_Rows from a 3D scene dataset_

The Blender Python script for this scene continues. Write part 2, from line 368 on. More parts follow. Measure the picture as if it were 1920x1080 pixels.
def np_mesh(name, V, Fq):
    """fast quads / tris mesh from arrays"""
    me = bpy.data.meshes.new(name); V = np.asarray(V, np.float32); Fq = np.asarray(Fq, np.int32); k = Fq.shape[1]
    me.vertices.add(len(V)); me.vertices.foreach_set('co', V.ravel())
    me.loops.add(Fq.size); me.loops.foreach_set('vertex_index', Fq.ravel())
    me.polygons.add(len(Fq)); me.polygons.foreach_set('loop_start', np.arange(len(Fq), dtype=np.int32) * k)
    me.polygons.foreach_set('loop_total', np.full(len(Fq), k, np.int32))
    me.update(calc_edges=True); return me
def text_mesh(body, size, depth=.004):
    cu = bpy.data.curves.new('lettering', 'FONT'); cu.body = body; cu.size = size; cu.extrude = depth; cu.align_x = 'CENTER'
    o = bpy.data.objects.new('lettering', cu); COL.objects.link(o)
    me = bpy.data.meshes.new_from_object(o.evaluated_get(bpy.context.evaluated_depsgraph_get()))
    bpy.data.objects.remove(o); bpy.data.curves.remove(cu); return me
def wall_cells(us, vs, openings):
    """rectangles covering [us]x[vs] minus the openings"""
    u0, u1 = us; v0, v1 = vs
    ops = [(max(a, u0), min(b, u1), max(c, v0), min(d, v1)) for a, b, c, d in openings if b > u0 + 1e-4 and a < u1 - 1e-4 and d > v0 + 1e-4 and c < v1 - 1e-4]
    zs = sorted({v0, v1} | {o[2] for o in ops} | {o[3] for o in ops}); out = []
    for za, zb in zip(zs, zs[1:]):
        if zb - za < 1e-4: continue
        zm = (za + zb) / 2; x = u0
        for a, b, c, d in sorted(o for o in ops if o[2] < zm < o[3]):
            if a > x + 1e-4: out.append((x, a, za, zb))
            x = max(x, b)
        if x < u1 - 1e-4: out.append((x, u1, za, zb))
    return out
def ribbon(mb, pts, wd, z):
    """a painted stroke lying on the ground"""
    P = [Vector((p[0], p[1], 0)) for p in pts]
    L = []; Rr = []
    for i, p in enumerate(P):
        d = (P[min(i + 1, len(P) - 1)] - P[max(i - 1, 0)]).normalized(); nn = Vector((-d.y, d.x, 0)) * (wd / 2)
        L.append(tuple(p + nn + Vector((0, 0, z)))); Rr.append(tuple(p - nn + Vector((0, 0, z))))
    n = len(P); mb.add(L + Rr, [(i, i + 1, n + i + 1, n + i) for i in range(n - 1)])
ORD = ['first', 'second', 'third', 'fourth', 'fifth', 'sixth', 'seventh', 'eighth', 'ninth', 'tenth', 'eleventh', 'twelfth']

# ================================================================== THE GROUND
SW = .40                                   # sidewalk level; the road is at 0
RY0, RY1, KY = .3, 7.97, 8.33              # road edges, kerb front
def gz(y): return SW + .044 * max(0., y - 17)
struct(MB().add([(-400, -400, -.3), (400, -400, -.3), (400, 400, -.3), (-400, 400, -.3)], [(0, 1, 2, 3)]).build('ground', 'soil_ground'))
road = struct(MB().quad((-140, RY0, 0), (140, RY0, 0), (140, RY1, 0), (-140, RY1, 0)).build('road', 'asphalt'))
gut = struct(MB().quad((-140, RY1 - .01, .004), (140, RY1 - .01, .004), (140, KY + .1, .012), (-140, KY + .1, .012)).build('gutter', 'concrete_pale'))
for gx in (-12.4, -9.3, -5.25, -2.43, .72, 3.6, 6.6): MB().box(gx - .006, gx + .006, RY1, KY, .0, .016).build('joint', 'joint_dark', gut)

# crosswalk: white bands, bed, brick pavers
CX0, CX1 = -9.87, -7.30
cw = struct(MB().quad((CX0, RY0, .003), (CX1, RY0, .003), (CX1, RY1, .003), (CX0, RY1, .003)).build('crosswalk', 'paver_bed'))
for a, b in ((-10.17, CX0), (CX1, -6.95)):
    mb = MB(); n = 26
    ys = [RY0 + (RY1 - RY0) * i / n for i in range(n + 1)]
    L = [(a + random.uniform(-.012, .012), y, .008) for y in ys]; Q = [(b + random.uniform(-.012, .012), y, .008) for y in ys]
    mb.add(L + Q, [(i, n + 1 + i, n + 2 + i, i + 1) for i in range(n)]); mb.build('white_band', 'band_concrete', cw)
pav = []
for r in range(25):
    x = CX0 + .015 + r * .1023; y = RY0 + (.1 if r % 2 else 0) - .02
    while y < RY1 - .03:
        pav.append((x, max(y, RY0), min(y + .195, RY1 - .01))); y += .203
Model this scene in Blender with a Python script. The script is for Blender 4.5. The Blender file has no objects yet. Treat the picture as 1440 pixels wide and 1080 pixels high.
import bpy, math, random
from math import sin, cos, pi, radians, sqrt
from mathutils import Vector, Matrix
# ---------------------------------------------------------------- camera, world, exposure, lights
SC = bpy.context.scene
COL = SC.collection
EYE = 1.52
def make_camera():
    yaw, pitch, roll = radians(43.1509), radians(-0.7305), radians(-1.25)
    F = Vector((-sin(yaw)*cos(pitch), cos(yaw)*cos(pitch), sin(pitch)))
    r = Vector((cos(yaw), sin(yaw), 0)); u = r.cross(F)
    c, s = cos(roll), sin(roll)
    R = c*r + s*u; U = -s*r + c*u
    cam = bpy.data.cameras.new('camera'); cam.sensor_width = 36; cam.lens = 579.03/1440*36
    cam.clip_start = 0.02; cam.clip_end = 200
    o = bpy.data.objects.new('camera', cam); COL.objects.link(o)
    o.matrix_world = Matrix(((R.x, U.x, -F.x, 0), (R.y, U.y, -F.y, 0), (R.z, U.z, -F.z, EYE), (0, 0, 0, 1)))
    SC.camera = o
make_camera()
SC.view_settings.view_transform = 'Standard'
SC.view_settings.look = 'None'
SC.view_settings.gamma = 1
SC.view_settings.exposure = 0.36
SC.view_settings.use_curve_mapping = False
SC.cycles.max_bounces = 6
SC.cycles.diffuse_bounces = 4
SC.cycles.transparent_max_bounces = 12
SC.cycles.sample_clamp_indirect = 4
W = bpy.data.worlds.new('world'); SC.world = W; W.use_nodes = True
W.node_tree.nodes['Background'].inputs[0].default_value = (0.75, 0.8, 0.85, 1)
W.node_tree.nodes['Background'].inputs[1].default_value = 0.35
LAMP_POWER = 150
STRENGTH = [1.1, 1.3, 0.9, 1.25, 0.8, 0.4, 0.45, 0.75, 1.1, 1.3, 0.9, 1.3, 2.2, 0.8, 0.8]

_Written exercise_
Take the entries above and transcribe them exactly.

_Solution_
The Blender Python script for this scene continues. Write part 2, from line 368 on. More parts follow. Measure the picture as if it were 1920x1080 pixels.
def np_mesh(name, V, Fq):
    """fast quads / tris mesh from arrays"""
    me = bpy.data.meshes.new(name); V = np.asarray(V, np.float32); Fq = np.asarray(Fq, np.int32); k = Fq.shape[1]
    me.vertices.add(len(V)); me.vertices.foreach_set('co', V.ravel())
    me.loops.add(Fq.size); me.loops.foreach_set('vertex_index', Fq.ravel())
    me.polygons.add(len(Fq)); me.polygons.foreach_set('loop_start', np.arange(len(Fq), dtype=np.int32) * k)
    me.polygons.foreach_set('loop_total', np.full(len(Fq), k, np.int32))
    me.update(calc_edges=True); return me
def text_mesh(body, size, depth=.004):
    cu = bpy.data.curves.new('lettering', 'FONT'); cu.body = body; cu.size = size; cu.extrude = depth; cu.align_x = 'CENTER'
    o = bpy.data.objects.new('lettering', cu); COL.objects.link(o)
    me = bpy.data.meshes.new_from_object(o.evaluated_get(bpy.context.evaluated_depsgraph_get()))
    bpy.data.objects.remove(o); bpy.data.curves.remove(cu); return me
def wall_cells(us, vs, openings):
    """rectangles covering [us]x[vs] minus the openings"""
    u0, u1 = us; v0, v1 = vs
    ops = [(max(a, u0), min(b, u1), max(c, v0), min(d, v1)) for a, b, c, d in openings if b > u0 + 1e-4 and a < u1 - 1e-4 and d > v0 + 1e-4 and c < v1 - 1e-4]
    zs = sorted({v0, v1} | {o[2] for o in ops} | {o[3] for o in ops}); out = []
    for za, zb in zip(zs, zs[1:]):
        if zb - za < 1e-4: continue
        zm = (za + zb) / 2; x = u0
        for a, b, c, d in sorted(o for o in ops if o[2] < zm < o[3]):
            if a > x + 1e-4: out.append((x, a, za, zb))
            x = max(x, b)
        if x < u1 - 1e-4: out.append((x, u1, za, zb))
    return out
def ribbon(mb, pts, wd, z):
    """a painted stroke lying on the ground"""
    P = [Vector((p[0], p[1], 0)) for p in pts]
    L = []; Rr = []
    for i, p in enumerate(P):
        d = (P[min(i + 1, len(P) - 1)] - P[max(i - 1, 0)]).normalized(); nn = Vector((-d.y, d.x, 0)) * (wd / 2)
        L.append(tuple(p + nn + Vector((0, 0, z)))); Rr.append(tuple(p - nn + Vector((0, 0, z))))
    n = len(P); mb.add(L + Rr, [(i, i + 1, n + i + 1, n + i) for i in range(n - 1)])
ORD = ['first', 'second', 'third', 'fourth', 'fifth', 'sixth', 'seventh', 'eighth', 'ninth', 'tenth', 'eleventh', 'twelfth']

# ================================================================== THE GROUND
SW = .40                                   # sidewalk level; the road is at 0
RY0, RY1, KY = .3, 7.97, 8.33              # road edges, kerb front
def gz(y): return SW + .044 * max(0., y - 17)
struct(MB().add([(-400, -400, -.3), (400, -400, -.3), (400, 400, -.3), (-400, 400, -.3)], [(0, 1, 2, 3)]).build('ground', 'soil_ground'))
road = struct(MB().quad((-140, RY0, 0), (140, RY0, 0), (140, RY1, 0), (-140, RY1, 0)).build('road', 'asphalt'))
gut = struct(MB().quad((-140, RY1 - .01, .004), (140, RY1 - .01, .004), (140, KY + .1, .012), (-140, KY + .1, .012)).build('gutter', 'concrete_pale'))
for gx in (-12.4, -9.3, -5.25, -2.43, .72, 3.6, 6.6): MB().box(gx - .006, gx + .006, RY1, KY, .0, .016).build('joint', 'joint_dark', gut)

# crosswalk: white bands, bed, brick pavers
CX0, CX1 = -9.87, -7.30
cw = struct(MB().quad((CX0, RY0, .003), (CX1, RY0, .003), (CX1, RY1, .003), (CX0, RY1, .003)).build('crosswalk', 'paver_bed'))
for a, b in ((-10.17, CX0), (CX1, -6.95)):
    mb = MB(); n = 26
    ys = [RY0 + (RY1 - RY0) * i / n for i in range(n + 1)]
    L = [(a + random.uniform(-.012, .012), y, .008) for y in ys]; Q = [(b + random.uniform(-.012, .012), y, .008) for y in ys]
    mb.add(L + Q, [(i, n + 1 + i, n + 2 + i, i + 1) for i in range(n)]); mb.build('white_band', 'band_concrete', cw)
pav = []
for r in range(25):
    x = CX0 + .015 + r * .1023; y = RY0 + (.1 if r % 2 else 0) - .02
    while y < RY1 - .03:
        pav.append((x, max(y, RY0), min(y + .195, RY1 - .01))); y += .203
Model this scene in Blender with a Python script. The script is for Blender 4.5. The Blender file has no objects yet. Treat the picture as 1440 pixels wide and 1080 pixels high.
import bpy, math, random
from math import sin, cos, pi, radians, sqrt
from mathutils import Vector, Matrix
# ---------------------------------------------------------------- camera, world, exposure, lights
SC = bpy.context.scene
COL = SC.collection
EYE = 1.52
def make_camera():
    yaw, pitch, roll = radians(43.1509), radians(-0.7305), radians(-1.25)
    F = Vector((-sin(yaw)*cos(pitch), cos(yaw)*cos(pitch), sin(pitch)))
    r = Vector((cos(yaw), sin(yaw), 0)); u = r.cross(F)
    c, s = cos(roll), sin(roll)
    R = c*r + s*u; U = -s*r + c*u
    cam = bpy.data.cameras.new('camera'); cam.sensor_width = 36; cam.lens = 579.03/1440*36
    cam.clip_start = 0.02; cam.clip_end = 200
    o = bpy.data.objects.new('camera', cam); COL.objects.link(o)
    o.matrix_world = Matrix(((R.x, U.x, -F.x, 0), (R.y, U.y, -F.y, 0), (R.z, U.z, -F.z, EYE), (0, 0, 0, 1)))
    SC.camera = o
make_camera()
SC.view_settings.view_transform = 'Standard'
SC.view_settings.look = 'None'
SC.view_settings.gamma = 1
SC.view_settings.exposure = 0.36
SC.view_settings.use_curve_mapping = False
SC.cycles.max_bounces = 6
SC.cycles.diffuse_bounces = 4
SC.cycles.transparent_max_bounces = 12
SC.cycles.sample_clamp_indirect = 4
W = bpy.data.worlds.new('world'); SC.world = W; W.use_nodes = True
W.node_tree.nodes['Background'].inputs[0].default_value = (0.75, 0.8, 0.85, 1)
W.node_tree.nodes['Background'].inputs[1].default_value = 0.35
LAMP_POWER = 150
STRENGTH = [1.1, 1.3, 0.9, 1.25, 0.8, 0.4, 0.45, 0.75, 1.1, 1.3, 0.9, 1.3, 2.2, 0.8, 0.8]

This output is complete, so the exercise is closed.